## [EXERCISE OBJECTIVE]
Omit the pictures and print exactly the lines of the listing below, starting at the first and ending at the line containing "b = MB(); b.tube([(0,0,0),(0,0,.37)], .03);".

## [INFORMATION PROVIDED]
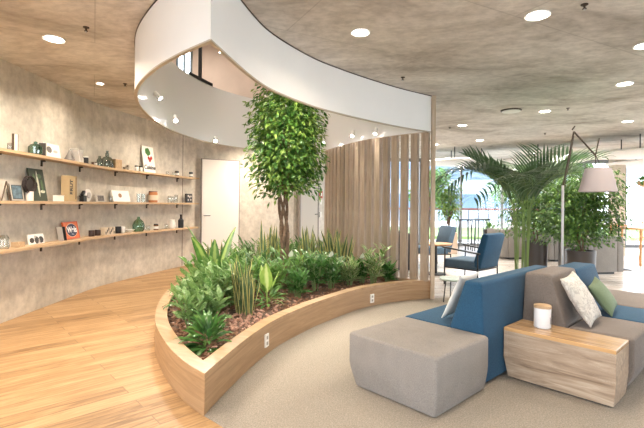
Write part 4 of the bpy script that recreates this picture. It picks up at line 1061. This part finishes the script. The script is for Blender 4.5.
boxsofa('beige high backed sofa beyond the blue armchair', 5.08, 11.7, radians(188), .5, .8, .78, m_otto)
boxsofa('dark grey high backed sofa between the two potted trees', 6.12, 11.3, radians(190), .6, .75, .76, m_grey)
boxsofa('grey high backed sofa behind the right potted tree', 5.80, 9.3, radians(190), .56, .85, .78, m_grey)
boxsofa('charcoal sofa glimpsed between the right hand slats', 1.62, 9.6, radians(100), .8, .7, .80, m_dark)
# egg chair & round seat
t = thing('shell_chair', 'rounded white and grey shell chair behind the beige sofa', 'armchair', (6.15,13.3,.006))
b = MB(); b.lathe([(.25,.35),(.38,.45),(.42,.62),(.38,.80),(.36,.80),(.39,.62),(.34,.48),(.22,.40)], n=24); b.build('shell', mk('shell_white', (.75,.75,.75), .4), t, smooth=True)
b = MB(); b.tube([(0,0,0),(0,0,.37)], .03); b.lathe([(.25,0),(.25,.02)], n=20); b.build('pedestal', m_steel, t)

# ------------------------------------------------------------------ potted plants in the hall
def pot(t, r, h, mat, taper=.92):
    b = MB(); b.lathe([(r*taper,0),(r,h),(r-.02,h),(r-.03,h-.05),(.0,h-.05)], n=32, close=False); b.add([(r*taper*cos(2*pi*k/32), r*taper*sin(2*pi*k/32), 0) for k in range(32)], [tuple(range(32))]); b.build('pot', mat, t, smooth=50)
rt = random.Random(21)
def bg_tree(name, label, x, y, potr, poth, ttop, cz, cr_, n, L=.10, W=.04, mat=None, potm=None, cx=0):
    t = tree(name, label, x, y, .006, ttop, (cx,0,cz), cr_, n, L, W, [mat or lm_bg, lm_tree3], 3, random.Random(int(x*100)), trunk_r=.022, shell=.25, boxy=.75)
    if potr: pot(t, potr, poth, potm or m_pot, .96)
    return t
bg_tree('potted_ficus', 'leafy ficus in a dark round pot, right behind the sofa', 4.87, 8.1, .26, .58, 1.25, 1.36, (.78,.5,.74), 8000, .085, .042, mat=lm_bg)
bg_tree('potted_ficus', 'leafy ficus in a dark round pot, left and farther behind the palm', 4.80, 9.65, .25, .62, 1.2, 1.36, (.75,.5,.70), 6000, .085, .042)
# kentia palm
t = thing('potted_kentia_palm', 'large palm with long arching fronds behind the blue sofa', 'palm', (2.96, 6.35, .008))
pot(t, .20, .40, m_pot)
fb = MB(); sb = MB(); rp = random.Random(9)
fr = [(178,2.5,2.0),(192,2.6,2.3),(162,2.3,1.6),(208,2.4,2.4),(5,2.4,2.0),(-15,2.3,1.7),(22,2.5,2.1),(95,2.2,1.4),(310,2.3,1.8),(135,2.25,1.2),(10,2.3,1.3),(235,2.3,1.9),(60,2.3,1.4),(174,2.2,1.1),(265,2.2,1.15),(300,2.25,1.3),(248,2.4,2.2),(340,2.4,1.5)]
for az, L, dr in fr:
    az = radians(az); el = radians(88); L *= .93; p = Vector((.09*cos(az*3), .06*sin(az*3), .36)); path = [p.copy()]; M_ = 36
    for k in range(M_):
        q = (k+1)/M_; e = el-dr*(max(0, (q-.44)/.56)**.85); d = Vector((cos(az)*cos(e), sin(az)*cos(e), sin(e))); p = p+d*L/M_; path.append(p.copy())
        if q > .52:
            ll = .50*(sin(pi*min(1, (q-.44)/.62))**.6)+.06; dro = .35+.9*max(0, -sin(e)+.35)
            for sg in (-1, 1):
                leaf(fb, p, az+sg*1.0, e*.6+.30, ll*rp.uniform(.85,1.05), .036, dro*rp.uniform(.7,1.3), 4, .2, .7, 0, 0)
    sb.tube(path, [.0075*(1-.7*i/M_) for i in range(M_+1)], 5)
f = fb.build('fronds', lm_palm, t); f['label'] = 'long narrow dark green leaflets'
sb.build('stems', m_stem, t, smooth=True)
# small things by the glazing
t = bg_tree('potted_ficus', 'bright green small tree in a pale planter box by the far glazing', 3.72, 12.6, 0, 0, 1.0, 1.55, (.38,.35,.62), 1500, mat=lm_tree2)
b = MB(); b.box(-.2,.2,-.2,.2,0,.62); b.build('planter_box', mk('pale_box', (.62,.50,.40), .6), t)
t = thing('grass_pot', 'tall tapered dark pot holding spiky grass by the glazing', 'potted plant', (5.0,12.8,.006)); pot(t, .20, .70, m_pot, .7)
mb = bush(R, 60, .45, .02, (40, 88), 1.0, hub=.02, spread=.1); mb.v = [(x, y, z+.66) for x, y, z in mb.v]; mb.build('grass', lm_mid, t)
# bar stools
def stool(label, x, y, h=.98, rz=0, seatm=None):
    t = thing('bar_stool', label, 'stool', (x, y, .006), rz)
    b = MB(); b.box(-.20,.20,-.18,.18,h-.035,h); b.build('seat', seatm or m_black, t)
    for sx in (-1, 1):
        for sy in (-1, 1):
            b = MB(); b.tube([(sx*.17,sy*.15,h-.035),(sx*.21,sy*.19,0)], .014, 6); b.build('leg', m_black, t)
    b = MB(); 
    for sy in (-1, 1): b.tube([(-.20,sy*.18,.3),(.20,sy*.18,.3)], .009, 6)
    b.build('footrest', m_black, t); return t
stool('dark metal bar stool nearest the pale planter box', 4.42, 13.4)
stool('dark metal bar stool in the middle of the window row', 5.3, 14.2)
stool('dark metal bar stool behind the palm fronds', 4.95, 13.5)
# terrace handrail outside
t = thing('terrace_railing', 'thin metal terrace railing with reddish wooden handrail outside', 'railing', (0,0,0))
b = MB(); b.box(2.2,9.0,17.0,17.08,1.24,1.31); b.build('handrail', mk('red_rail', (.28,.09,.06), .5), t)
for k in range(18):
    b = MB(); x = 2.3+k*.39; b.box(x-.012,x+.012,17.02,17.06,-.05,1.24); b.build('baluster', m_black, t)

# dining tables and chairs to the right
def dtable(label, x, y, w, d, h, rz=0):
    t = thing('high_table', label, 'table', (x, y, .006), rz)
    b = MB(); b.box(-w/2,w/2,-d/2,d/2,h-.045,h); b.build('table_top', m_orange, t)
    for sx in (-1, 1):
        b = MB(); b.tube([(sx*(w/2-.1),-d/2+.08,0),(sx*(w/2-.1),-d/2+.08,h-.045)], .028); b.build('leg', m_orange, t)
        b = MB(); b.tube([(sx*(w/2-.1),d/2-.08,0),(sx*(w/2-.1),d/2-.08,h-.045)], .028); b.build('leg', m_orange, t)
    return t
dtable('orange brown wooden high table at the right, nearest the sofas', 8.25, 10.6, 1.6, .7, .90, radians(8))
dtable('orange brown wooden table farther back by the column', 7.5, 11.9, 1.5, .6, .92)
def wchair(label, x, y, rz, seat=.46, h=.88, mat=None):
    t = thing('wooden_chair', label, 'chair', (x, y, .006), rz); mat = mat or m_orange
    b = MB(); b.loft([(seat-.03,-.2,.2,-.2,.2),(seat,-.2,.2,-.2,.2)], .06); b.build('seat', mat, t)
    for sx in (-1, 1):
        b = MB(); b.tube([(sx*.17,-.17,seat-.02),(sx*.2,-.2,0)], .016, 6); b.build('leg', mat, t)
        b = MB(); b.tube([(sx*.17,.17,h),(sx*.17,.17,seat-.02),(sx*.21,.22,0)], .016, 6); b.build('leg', mat, t)
    b = MB(); b.tube([(-.17,.17,h-.03),(0,.22,h),(.17,.17,h-.03)], .022, 6); b.tube([(-.17,.18,seat+.2),(0,.2,seat+.2),(.17,.18,seat+.2)], .014, 6); b.build('backrest', mat, t)
    return t
wchair('curved wooden chair at the near side of the orange table', 7.75, 9.75, radians(150), .62, 1.05)
wchair('curved wooden chair just right of the black stand', 6.95, 10.9, radians(60), .60, .98)
wchair('wooden chair at the right edge behind the table', 8.75, 11.35, radians(20), .62, 1.02)
wchair('dark wooden chair beside the column', 7.9, 12.8, radians(100), .5, 1.0)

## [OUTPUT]
Write part 4 of the bpy script that recreates this picture. It picks up at line 1061. This part finishes the script. The script is for Blender 4.5.
boxsofa('beige high backed sofa beyond the blue armchair', 5.08, 11.7, radians(188), .5, .8, .78, m_otto)
boxsofa('dark grey high backed sofa between the two potted trees', 6.12, 11.3, radians(190), .6, .75, .76, m_grey)
boxsofa('grey high backed sofa behind the right potted tree', 5.80, 9.3, radians(190), .56, .85, .78, m_grey)
boxsofa('charcoal sofa glimpsed between the right hand slats', 1.62, 9.6, radians(100), .8, .7, .80, m_dark)
# egg chair & round seat
t = thing('shell_chair', 'rounded white and grey shell chair behind the beige sofa', 'armchair', (6.15,13.3,.006))
b = MB(); b.lathe([(.25,.35),(.38,.45),(.42,.62),(.38,.80),(.36,.80),(.39,.62),(.34,.48),(.22,.40)], n=24); b.build('shell', mk('shell_white', (.75,.75,.75), .4), t, smooth=True)
b = MB(); b.tube([(0,0,0),(0,0,.37)], .03); b.lathe([(.25,0),(.25,.02)], n=20); b.build('pedestal', m_steel, t)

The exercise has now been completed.